For over three decades military regimes in Guatemala conducted a terrorist campaign against their own people. In a 36-year battle against guerrilla forces, which finally ended with a peace agreement in 1996, the Guatemala military kidnapped, tortured and summarily executed those it regarded as enemies.  An independent truth commission reported last month that more than 600 massacres were committed during the long civil war and that government-controlled forces were responsible for more than three-quarters of those atrocities.

Throughout much of this era, the U.S. supported the Guatemala military with advice and money. It provided $33 million in military aid in the 1960s and '70s. President Jimmy Carter cut off military aid in 1977, citing human rights abuses, but aid was resumed in 1982 under Ronald Reagan and continued until 1990. Though not a direct participant in the government's brutal counterinsurgency campaign, the U.S. was a knowing partner.

Just how knowing became evident with the release this month of classified  CIA and State Department documents, made public by the National Security Archive, a nonprofit group. In 1966, for example, the CIA station reported that the Guatemala military was secretly executing "communists and terrorists." In 1968, diplomat Viron Vaky complained in a memorandum to the State Department that the U.S. was condoning Guatemala's indiscriminate counterterrorism and taking the attitude that "murder, torture and mutilation are all right if our side is doing it and the victims are communists."

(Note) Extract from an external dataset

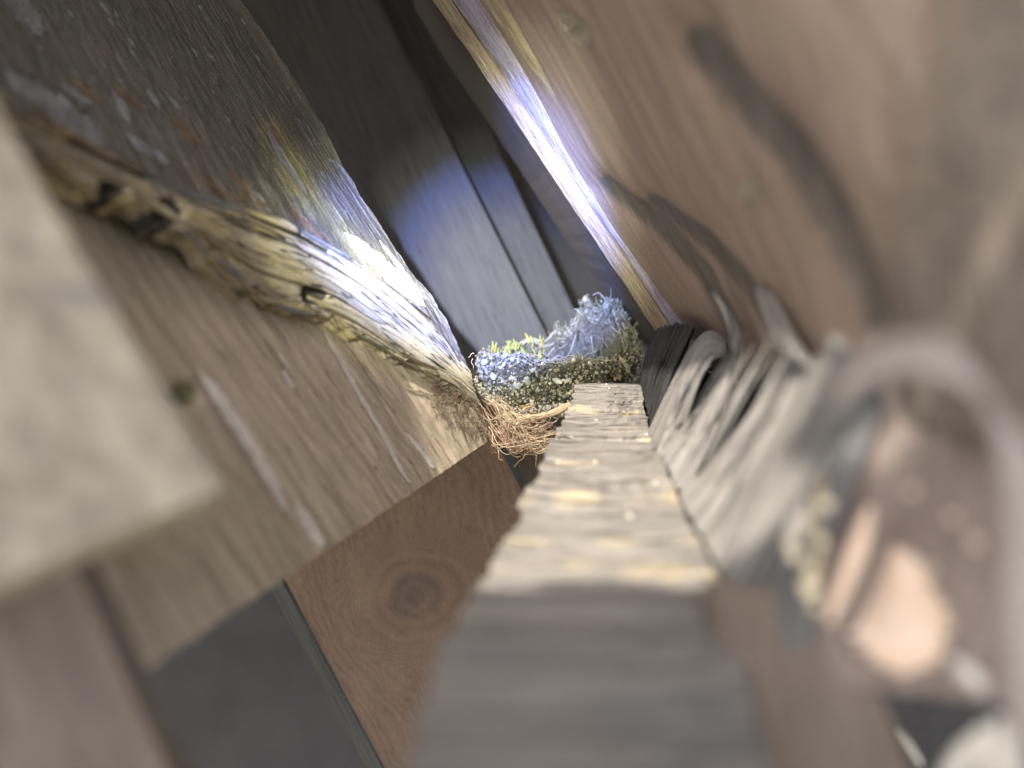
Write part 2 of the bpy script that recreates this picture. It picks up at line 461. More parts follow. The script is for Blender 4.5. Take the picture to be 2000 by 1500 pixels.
def knot_wood():
    m, t, b = new_mat('knotty_wood')
    uv = N(t, 'ShaderNodeUVMap').outputs[0]
    sp_ = N(t, 'ShaderNodeSeparateXYZ'); t.links.new(uv, sp_.inputs[0])
    at = N(t, 'ShaderNodeAttribute', attribute_name='knot')           # distance to the knot, 1 = its rim
    d = at.outputs['Fac']
    wob = noise(t, stretch(t, uv, (30, 60, 1)), 1.0, 4, 0.55)
    bend = mth(t, 'DIVIDE', 1.0, mth(t, 'ADD', mth(t, 'MULTIPLY', d, d), 0.5))
    lines = mth(t, 'ADD', mth(t, 'MULTIPLY', sp_.outputs[1], 190.0), mth(t, 'MULTIPLY_ADD', wob, 5.0, mth(t, 'MULTIPLY', bend, 4.0)))
    rings = mth(t, 'ADD', mth(t, 'MULTIPLY', d, 5.2), mth(t, 'MULTIPLY', wob, 1.3))
    f = ramp(t, d, [(0.0, (1, 1, 1)), (0.62, (1, 1, 1)), (0.95, (0, 0, 0))])
    n = N(t, 'ShaderNodeMix', data_type='FLOAT'); t.links.new(f, n.inputs[0]); t.links.new(lines, n.inputs[2]); t.links.new(rings, n.inputs[3])
    ph = mth(t, 'FRACT', n.outputs[0])
    c = ramp(t, ph, [(0.0, (0.090, 0.060, 0.044)), (0.55, (0.122, 0.083, 0.060)), (0.9, (0.100, 0.066, 0.048)), (1.0, (0.090, 0.060, 0.044))])
    inner = ramp(t, mth(t, 'MULTIPLY_ADD', wob, 0.12, d), [(0.30, (1, 1, 1)), (0.48, (0, 0, 0))])
    c = mix(t, mth(t, 'MULTIPLY', inner, 0.5), c, (0.05, 0.036, 0.034))
    bl = noise(t, stretch(t, uv, (25, 40, 1)), 1.0, 5, 0.6)
    c = mix(t, ramp(t, bl, [(0.45, (0, 0, 0)), (0.7, (0.6,)*3)]), c, (0.155, 0.110, 0.072))
    mk = noise(t, stretch(t, uv, (160, 100, 1)), 1.0, 6, 0.75, 1.5)
    c = mix(t, ramp(t, mk, [(0.685, (0, 0, 0)), (0.71, (0.75,)*3)]), c, (0.022, 0.021, 0.02))
    gr = noise(t, stretch(t, uv, (300, 1500, 1)), 1.0, 3, 0.5)
    c = mix(t, 0.35, c, ramp(t, gr, [(0.3, (0.25,)*3), (0.7, (0.75,)*3)]), 'OVERLAY')
    t.links.new(c, b.inputs['Base Color'])
    bp = N(t, 'ShaderNodeBump'); bp.inputs['Strength'].default_value = 0.3; bp.inputs['Distance'].default_value = 0.0008
    t.links.new(gr, bp.inputs['Height']); t.links.new(bp.outputs[0], b.inputs['Normal'])
    b.inputs['Roughness'].default_value = 0.75; b.inputs['Specular IOR Level'].default_value = 0.25
    return m
M_knot = knot_wood()

# ------------------------------------------------------------------ setting: shed interior behind the boards, ground below
tag(box('ground', (-60, -60, -1.9), (60, 60, -1.8), M_ground), kind='structure')
tag(box('back_wall', (-1.4, 1.00, -1.8), (1.4, 1.05, 0.9), M_wall), kind='structure')
tag(box('ceiling', (-1.4, 0.401, 0.34), (1.4, 0.998, 0.36), M_wall), kind='structure')
tag(box('side_wall', (-1.45, 0.35, -1.8), (-1.402, 1.05, 0.9), M_wall), kind='structure')
tag(box('side_wall', (1.402, 0.35, -1.8), (1.45, 1.05, 0.9), M_wall), kind='structure')

M_blocker = wood('sun_blocker', (0.16, 0.13, 0.10), (0.26, 0.22, 0.17), (0.36, 0.31, 0.25), along=8, across=60, bump=0.3)
# unseen boards added above the lens, their gap shaped to sun only the ledge
tag(box('sun_blocker', (-1.0, 0.09, 0.34), (1.0, 0.399, 0.346), M_blocker), 'wide added sun-blocking board overhead, behind the gap, above the boards', 'board', 'added sun-blocking boards overhead')
def wavy_sun_blocker(name, y_front, edge, x0, x1, z0, z1, mat):
    xs = np.concatenate([[x0], np.linspace(-0.2, -0.06, 158), [x1]]); V, F = [], []
    for x in xs:
        for y, z in ((y_front, z0), (edge(x), z0), (edge(x), z1), (y_front, z1)): V.append((x, y, z))
    for i in range(159):
        for k in range(4): F.append((i*4+k, i*4+(k+1) % 4, (i+1)*4+(k+1) % 4, (i+1)*4+k))
    F.append((3, 2, 1, 0)); F.append(tuple(159*4+k for k in range(4)))
    return link(name, from_arrays(name, V, F, False), mat)
eb = wavy_sun_blocker('sun_blocker', -0.55, lambda x: -0.171 - 0.075*(x+0.13) + 0.009*float(fbm(x*38, 3.3, 4)) if -0.2 < x < -0.06 else -0.19, -1.0, 1.0, 0.34, 0.346, M_blocker)  # wavy edge added to roughen the border of its shadow
tag(eb, 'wide added sun-blocking board overhead with a wavy edge, in front of the gap', 'board', 'added sun-blocking boards overhead')
tag(box('sun_blocker', (-1.0, -0.187, 0.34), (-0.185, 0.088, 0.346), M_blocker), 'short added sun-blocking board overhead, left of the gap', 'board', 'added sun-blocking boards overhead')
tag(box('sun_blocker', (-0.073, -0.147, 0.34), (1.0, 0.088, 0.346), M_blocker), 'short added sun-blocking board overhead, right of the gap', 'board', 'added sun-blocking boards overhead')
tag(box('sun_blocker', (-0.094, -0.166, 0.34), (1.0, -0.148, 0.346), M_blocker), 'narrow added sun-blocking batten overhead, at the front right corner of the gap', 'board', 'added sun-blocking boards overhead')
# back boards inside the cavity: two planks side by side, edges along the common slant
def rows_between(pairs, n): return [line(a, b, n) for a, b in pairs]
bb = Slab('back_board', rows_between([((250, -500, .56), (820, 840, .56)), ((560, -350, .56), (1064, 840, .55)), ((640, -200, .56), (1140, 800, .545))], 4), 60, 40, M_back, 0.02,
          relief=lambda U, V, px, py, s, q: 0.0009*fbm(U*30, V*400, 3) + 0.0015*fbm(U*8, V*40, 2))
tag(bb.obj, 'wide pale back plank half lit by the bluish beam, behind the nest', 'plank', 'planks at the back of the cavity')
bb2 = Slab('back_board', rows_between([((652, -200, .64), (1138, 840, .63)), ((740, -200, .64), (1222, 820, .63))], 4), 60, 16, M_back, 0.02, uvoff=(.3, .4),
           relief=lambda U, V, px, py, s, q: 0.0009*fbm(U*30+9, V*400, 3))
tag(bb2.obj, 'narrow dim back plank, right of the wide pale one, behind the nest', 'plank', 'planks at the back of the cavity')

# ------------------------------------------------------------------ A: dark weathered board, upper left
lipU = [(-300, 60, .11), (0, 190, .152), (130, 270, .182), (250, 330, .21), (370, 385, .23), (470, 420, .25), (560, 455, .27), (650, 505, .29), (740, 560, .308), (820, 622, .325), (880, 680, .338), (916, 722, .345)]
lipL = [(-300, 190, .113), (0, 272, .142), (150, 345, .172), (300, 415, .198), (400, 480, .218), (500, 575, .240), (560, 600, .255), (640, 620, .275), (720, 660, .293), (800, 710, .313), (880, 748, .333), (936, 792, .345)]
topA = [(-560, -360, .22), (-260, -230, .27), (-150, -200, .29), (-60, -180, .31), (70, -160, .335), (150, -150, .35), (215, -140, .365), (270, -140, .375), (320, -140, .38), (350, -140, .385), (365, -140, .385)]
rowsA = [line(a, b, 8) for a, b in zip(lipU[:-1], topA)]
rowsA.append([P(*p) for p in ((914, 716, .345), (868, 618, .35), (786, 506, .355), (702, 380, .36), (622, 232, .365), (546, 110, .37), (470, 0, .375), (385, -140, .385))])
def warpA(G, U, V, s, q, nrm):
    e = sstep(0.9, 1.0, q)
    n = 0.0016*fbm(U*75, U*0+3, 5)*e
    G = G.copy(); G[:, :, 0] += n*0.9; G[:, :, 2] += n*0.35
    return G
def reliefA(U, V, px, py, s, q):
    low = sstep(0.35, 0.0, s)
    return 0.0014*fbm(U*14, V*90, 4)*(0.35+low) + 0.0005*fbm(U*60, V*600, 3)
def stainA(px, py, U, V, s, q):
    a = sstep(75, 5, seg_dist(px, py, [(530, 260), (600, 380), (680, 470), (780, 560)]))*0.62
    b = sstep(70, 0, seg_dist(px, py, [(430, 420), (560, 470), (700, 530)]))*0.5
    c = 0.5*sstep(0.30, 0.0, s)*(0.5 + 1.1*perlin(U*25, V*110))
    return np.maximum(np.maximum(a, b), c) - 0.1
A = Slab('weathered_board', rowsA, 260, 300, M_dark, 0.014, relief=reliefA, warp=warpA, stain=stainA)
tag(A.obj, 'dark grey weathered board with pale specks and a split bright lower edge, upper left', 'board')

# split raw edge of A
def reliefL(U, V, px, py, s, q):
    h = 0.0012*fbm(U*40, V*170, 5) + 0.0016*np.abs(perlin(U*16+5, V*420)) + 0.0008*np.abs(perlin(U*40+2, V*900))
    for (x, y), r in (((218, 366), 20), ((325, 412), 24), ((615, 572), 20)):
        h = h - 0.0042*np.exp(-(((px-x)/(r*1.25))**2 + ((py-y)/r)**2)**1.5)
    return h
def warpL(G, U, V, s, q, nrm):
    G = G.copy(); e = sstep(0.55, 1.0, q)
    G[:, :, 2] += e*0.0035*fbm(U*110, V*10+1, 4)
    return G
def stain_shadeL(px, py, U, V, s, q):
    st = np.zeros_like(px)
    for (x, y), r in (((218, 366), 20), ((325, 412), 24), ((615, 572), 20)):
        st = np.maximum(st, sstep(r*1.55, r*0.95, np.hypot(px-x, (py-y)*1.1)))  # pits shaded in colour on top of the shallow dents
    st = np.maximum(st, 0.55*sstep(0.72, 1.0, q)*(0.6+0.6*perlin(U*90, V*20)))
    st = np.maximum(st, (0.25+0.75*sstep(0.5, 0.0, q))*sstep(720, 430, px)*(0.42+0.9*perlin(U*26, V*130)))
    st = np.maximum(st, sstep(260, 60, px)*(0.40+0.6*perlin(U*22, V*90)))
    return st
lipUc = curve(lipU, 24); lipLc = curve(lipL, 24)
mid = [(a.lerp(b, 0.5) + Vector((0, -0.0018*(a.y/0.34), -0.0005))) for a, b in zip(lipUc, lipLc)]
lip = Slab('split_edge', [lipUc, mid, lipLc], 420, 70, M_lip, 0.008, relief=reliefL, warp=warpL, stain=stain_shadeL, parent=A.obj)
lip.obj['label'] = 'ragged bright raw wood along the split lower edge'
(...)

 In light of these revelations and the work of the truth commission, President Clinton was compelled to make some acknowledgment of U.S. complicity in Guatemala's bleak history when he visited Guatemala City on March 10.  As apologies go, his was both limited and general. He said it was "wrong" and a "mistake" for the U.S. to have supported "military forces or intelligence units which engaged in violent and widespread repression." No mention was made of specific deeds, or of the 1954 CIA-backed coup which replaced an elected president with a military government and set the stage for Guatemala's long and brutal civil war.

 Nevertheless, Clinton's apology is much needed. Along with the release of documents, the apology opens the way to reconciliation between the U.S. and Guatemala. It should also open the way to new level of honesty about U.S. policy not just in Guatemala but throughout Latin America.